Tchaikowsky e tecnologia
A trilha musical escolhida por Huang é o leitmotiv irônico que percorre o curta.
A princípio, o diretor pensava em alguma faixa Techno, a princípio mais
condizente com o tema tecnologia. Mas o efeito não seria tão engraçado pela
obviedade. Preferiu então jogar com o contraste: a “Valsa das Flores” do
“Quebra Nozes” de Tchaikovsky. Imaginamos a delicada coreografia do ballet e a
harmonia dos movimentos. O oposto das trapalhadas dos desajeitados
protagonistas das vinhetas do curta.
O curta 5 Films About Technology são na verdade rápidos contos sobre o
solipsismo moderno produzido por um pequeno dispositivo que acompanha as nossas
vidas em todos os momentos. E a imagem sobre harmonia e os delicados movimentos
de ballet que a trilha musical clássica suscita sublinha essa natureza
solipsista do nosso cotidiano: parece que pacientemente criamos verdadeiras
bolhas virtuais em torno de nós, produzindo uma realidade em tons pastéis,
harmônica que apenas confirma nossos hábitos, crenças e disposições.

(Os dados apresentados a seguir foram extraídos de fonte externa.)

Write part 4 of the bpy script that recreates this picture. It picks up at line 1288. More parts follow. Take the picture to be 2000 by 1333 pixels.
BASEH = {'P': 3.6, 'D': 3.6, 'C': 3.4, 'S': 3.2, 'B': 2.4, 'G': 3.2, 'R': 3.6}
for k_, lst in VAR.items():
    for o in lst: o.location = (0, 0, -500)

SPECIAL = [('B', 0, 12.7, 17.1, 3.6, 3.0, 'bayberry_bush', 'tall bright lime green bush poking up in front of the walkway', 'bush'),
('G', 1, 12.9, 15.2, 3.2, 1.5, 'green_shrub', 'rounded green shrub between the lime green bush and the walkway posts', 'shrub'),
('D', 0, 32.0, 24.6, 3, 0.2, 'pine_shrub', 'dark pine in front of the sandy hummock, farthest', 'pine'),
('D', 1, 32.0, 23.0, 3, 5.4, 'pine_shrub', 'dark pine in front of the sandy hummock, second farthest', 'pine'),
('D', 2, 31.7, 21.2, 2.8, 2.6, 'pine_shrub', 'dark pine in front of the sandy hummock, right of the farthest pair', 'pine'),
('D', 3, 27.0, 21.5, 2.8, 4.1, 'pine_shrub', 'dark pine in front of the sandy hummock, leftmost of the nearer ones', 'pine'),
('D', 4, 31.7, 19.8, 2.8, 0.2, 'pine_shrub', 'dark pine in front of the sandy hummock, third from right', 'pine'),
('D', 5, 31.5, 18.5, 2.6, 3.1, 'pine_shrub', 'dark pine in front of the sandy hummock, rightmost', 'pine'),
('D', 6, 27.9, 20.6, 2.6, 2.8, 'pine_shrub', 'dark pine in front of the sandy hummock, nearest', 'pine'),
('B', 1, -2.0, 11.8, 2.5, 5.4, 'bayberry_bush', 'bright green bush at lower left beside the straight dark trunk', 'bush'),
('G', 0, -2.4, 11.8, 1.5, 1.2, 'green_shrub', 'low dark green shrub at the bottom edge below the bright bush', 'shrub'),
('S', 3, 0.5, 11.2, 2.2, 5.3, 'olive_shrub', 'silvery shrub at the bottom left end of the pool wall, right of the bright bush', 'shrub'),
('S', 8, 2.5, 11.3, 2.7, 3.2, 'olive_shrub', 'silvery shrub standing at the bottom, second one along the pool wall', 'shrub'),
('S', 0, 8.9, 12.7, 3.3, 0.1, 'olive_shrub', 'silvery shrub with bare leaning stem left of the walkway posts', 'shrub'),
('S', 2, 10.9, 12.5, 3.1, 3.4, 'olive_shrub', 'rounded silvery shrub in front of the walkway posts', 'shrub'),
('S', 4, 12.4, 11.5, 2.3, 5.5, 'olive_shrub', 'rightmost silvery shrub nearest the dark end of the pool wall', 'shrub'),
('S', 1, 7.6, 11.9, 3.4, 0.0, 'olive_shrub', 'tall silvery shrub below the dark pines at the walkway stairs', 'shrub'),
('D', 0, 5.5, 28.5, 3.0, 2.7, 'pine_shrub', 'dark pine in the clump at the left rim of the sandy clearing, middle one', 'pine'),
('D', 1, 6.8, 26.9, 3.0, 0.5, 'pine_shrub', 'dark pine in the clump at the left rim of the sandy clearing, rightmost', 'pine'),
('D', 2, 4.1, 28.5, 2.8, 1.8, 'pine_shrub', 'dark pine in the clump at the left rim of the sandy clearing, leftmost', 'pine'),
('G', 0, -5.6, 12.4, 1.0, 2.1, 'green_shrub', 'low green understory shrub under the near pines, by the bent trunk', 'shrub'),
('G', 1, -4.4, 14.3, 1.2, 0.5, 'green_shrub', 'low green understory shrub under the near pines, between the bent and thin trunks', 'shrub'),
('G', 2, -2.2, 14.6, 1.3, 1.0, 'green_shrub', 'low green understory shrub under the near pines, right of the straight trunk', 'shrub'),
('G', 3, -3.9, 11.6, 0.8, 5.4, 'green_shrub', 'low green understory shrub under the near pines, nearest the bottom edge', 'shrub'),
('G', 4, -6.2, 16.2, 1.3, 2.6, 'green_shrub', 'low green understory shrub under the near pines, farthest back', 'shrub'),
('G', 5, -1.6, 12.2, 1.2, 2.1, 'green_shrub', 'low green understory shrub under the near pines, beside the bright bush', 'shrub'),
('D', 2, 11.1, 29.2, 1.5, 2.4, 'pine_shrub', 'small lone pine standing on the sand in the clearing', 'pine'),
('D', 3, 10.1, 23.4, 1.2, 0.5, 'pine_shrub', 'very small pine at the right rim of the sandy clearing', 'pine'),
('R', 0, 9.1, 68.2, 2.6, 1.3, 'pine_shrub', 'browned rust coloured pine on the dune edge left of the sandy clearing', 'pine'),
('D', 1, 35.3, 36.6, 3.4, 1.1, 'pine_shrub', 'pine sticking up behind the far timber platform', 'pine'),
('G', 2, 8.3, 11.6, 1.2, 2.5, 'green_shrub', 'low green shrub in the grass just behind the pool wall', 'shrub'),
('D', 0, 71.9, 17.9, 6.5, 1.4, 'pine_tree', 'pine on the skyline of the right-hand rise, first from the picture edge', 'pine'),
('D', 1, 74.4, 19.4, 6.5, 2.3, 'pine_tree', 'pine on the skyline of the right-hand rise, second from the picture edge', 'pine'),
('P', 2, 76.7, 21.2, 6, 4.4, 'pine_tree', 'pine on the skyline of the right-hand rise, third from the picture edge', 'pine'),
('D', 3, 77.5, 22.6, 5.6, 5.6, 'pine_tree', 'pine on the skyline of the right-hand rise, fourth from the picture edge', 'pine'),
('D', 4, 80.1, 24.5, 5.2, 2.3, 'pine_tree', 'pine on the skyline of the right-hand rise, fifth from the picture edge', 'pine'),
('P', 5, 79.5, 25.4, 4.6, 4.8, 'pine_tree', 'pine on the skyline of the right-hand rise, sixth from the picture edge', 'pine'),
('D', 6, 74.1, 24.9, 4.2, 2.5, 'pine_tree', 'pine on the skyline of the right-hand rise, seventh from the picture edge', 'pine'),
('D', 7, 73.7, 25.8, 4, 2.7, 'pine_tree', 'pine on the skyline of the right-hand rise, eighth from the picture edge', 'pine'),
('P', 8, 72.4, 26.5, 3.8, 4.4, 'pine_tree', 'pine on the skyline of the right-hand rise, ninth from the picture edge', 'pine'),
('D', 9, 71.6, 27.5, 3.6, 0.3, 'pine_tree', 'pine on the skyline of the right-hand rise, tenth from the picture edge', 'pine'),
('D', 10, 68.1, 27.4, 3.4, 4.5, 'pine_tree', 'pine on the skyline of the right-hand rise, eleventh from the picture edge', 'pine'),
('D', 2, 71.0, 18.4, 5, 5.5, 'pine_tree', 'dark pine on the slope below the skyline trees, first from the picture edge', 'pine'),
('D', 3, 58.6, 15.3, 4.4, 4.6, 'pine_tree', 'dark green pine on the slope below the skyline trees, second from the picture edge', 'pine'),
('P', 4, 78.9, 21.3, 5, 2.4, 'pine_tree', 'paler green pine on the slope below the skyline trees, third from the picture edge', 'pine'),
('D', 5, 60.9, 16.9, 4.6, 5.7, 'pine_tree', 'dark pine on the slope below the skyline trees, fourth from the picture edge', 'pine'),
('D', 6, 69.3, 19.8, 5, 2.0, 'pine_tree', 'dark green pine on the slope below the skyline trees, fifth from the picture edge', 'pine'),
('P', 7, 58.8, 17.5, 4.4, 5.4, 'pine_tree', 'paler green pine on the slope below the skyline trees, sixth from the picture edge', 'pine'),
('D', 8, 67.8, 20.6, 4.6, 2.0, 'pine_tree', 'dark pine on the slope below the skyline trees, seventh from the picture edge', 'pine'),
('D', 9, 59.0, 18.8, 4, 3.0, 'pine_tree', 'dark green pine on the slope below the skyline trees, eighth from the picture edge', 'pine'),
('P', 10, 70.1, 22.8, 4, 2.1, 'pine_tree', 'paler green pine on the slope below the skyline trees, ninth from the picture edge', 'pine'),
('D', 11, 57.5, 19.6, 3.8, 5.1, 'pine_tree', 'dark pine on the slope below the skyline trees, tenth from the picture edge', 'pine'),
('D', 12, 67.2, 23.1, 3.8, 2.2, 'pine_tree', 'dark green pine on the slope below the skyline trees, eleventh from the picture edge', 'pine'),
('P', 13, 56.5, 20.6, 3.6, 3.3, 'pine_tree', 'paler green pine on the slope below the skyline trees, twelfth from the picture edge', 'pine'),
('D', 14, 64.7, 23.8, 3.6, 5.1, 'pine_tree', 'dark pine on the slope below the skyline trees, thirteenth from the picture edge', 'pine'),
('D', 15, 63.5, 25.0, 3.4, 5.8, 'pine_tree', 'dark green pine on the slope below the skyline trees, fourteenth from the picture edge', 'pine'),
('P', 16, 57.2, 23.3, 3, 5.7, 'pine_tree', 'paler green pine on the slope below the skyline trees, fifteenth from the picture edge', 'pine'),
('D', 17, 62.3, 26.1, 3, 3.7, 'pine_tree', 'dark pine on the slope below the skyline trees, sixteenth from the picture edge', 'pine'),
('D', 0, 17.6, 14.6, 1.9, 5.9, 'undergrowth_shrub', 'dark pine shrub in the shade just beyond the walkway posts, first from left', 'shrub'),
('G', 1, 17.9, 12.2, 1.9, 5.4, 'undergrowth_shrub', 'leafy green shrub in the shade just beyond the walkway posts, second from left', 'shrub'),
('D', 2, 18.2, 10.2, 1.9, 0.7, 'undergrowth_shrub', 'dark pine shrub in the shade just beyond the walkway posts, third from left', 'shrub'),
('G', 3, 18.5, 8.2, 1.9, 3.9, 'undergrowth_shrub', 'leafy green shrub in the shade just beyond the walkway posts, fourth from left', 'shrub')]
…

Até batermos de frente na realidade dura
e teimosa que está lá fora: postes, privadas, a selfie inconveniente diante da
palavra “Genocídio” em uma exposição de ativismo de vanguarda etc.
Solipsismo tecnológico
Mas enquanto a série Black Mirror prefere abordar o solipsismo tecnológico pelo ponto de
vista do controle social como no episódio “Neosedive” da Terceira Temporada (um
mundo no qual as pessoas lutam para aumentar seu score nas redes sociais para
subir socialmente e, ao mesmo tempo, criar uma forma perversa de controle
mútuo), nesse curta Huang preferiu explorar o ridículo de situações triviais do
dia-a-dia.
Essa é a proposta central do diretor
Peter Huang: se tivéssemos a oportunidade de olharmos para nós mesmos em
situações triviais como um almoço, um passeio ou no banheiro do escritório e a
maneira como os smartphones fazem a mediação com a realidade e com o outro,
perceberíamos como nos tornamos tolos desajeitados.
Mas o
curta guarda um ponto em comum com Black
Mirror: a reflexão sobre a hipertelia tecnológica. aquilo que
uma vez o pensador francês Jean Baudrillard chamou de “hipertelia” (de “hiper”,
sobre, além, fora das medidas, e “telos”, de resultado final, conclusão): um
certo ponto no desenvolvimento que, sendo ultrapassado, torna as tecnologias
totalmente disfuncionais.
Uma espécie de vanish point tecnológico
no qual a complexidade dos sistemas e dispositivos inviabiliza as finalidades
iniciais.
Tablets e smartphones são o ápice
tecnológico da geração antenada e globalizada dos chamados millenials, a
geração das tecnologias da comunicação e informação. Talvez a geração mais
tecnologizada da História e que, por isso mesmo, sente de maneira mais
dramática os efeitos dessa viragem da hipertrofia dos sistemas: a comunicação
vira incomunicabilidade, informação em desinformação. E as telas dos dispositivos,
que deveriam ser novas janelas abertas para o mundo, transformam-se em telas
solipsistas – a realidade torna-se um mero conjunto de impressões sem
existência própria.
Claro que a crítica que fazemos hoje à
Internet e aos gadgets tecnológicos lembra muito as velhas críticas que
fazíamos à dependência da TV: alienação, alheamento, emburrecimento. Também a
TV ultrapassou o seu vanish point
tecnológico: a multiplicação de canais com as TVs por assinatura (cabo e
satélite) criou o chamado efeito zapping
- a troca sucessiva e aleatória de canais como fim lúdico em si mesmo, e não
mais um instrumento de busca da melhor programação.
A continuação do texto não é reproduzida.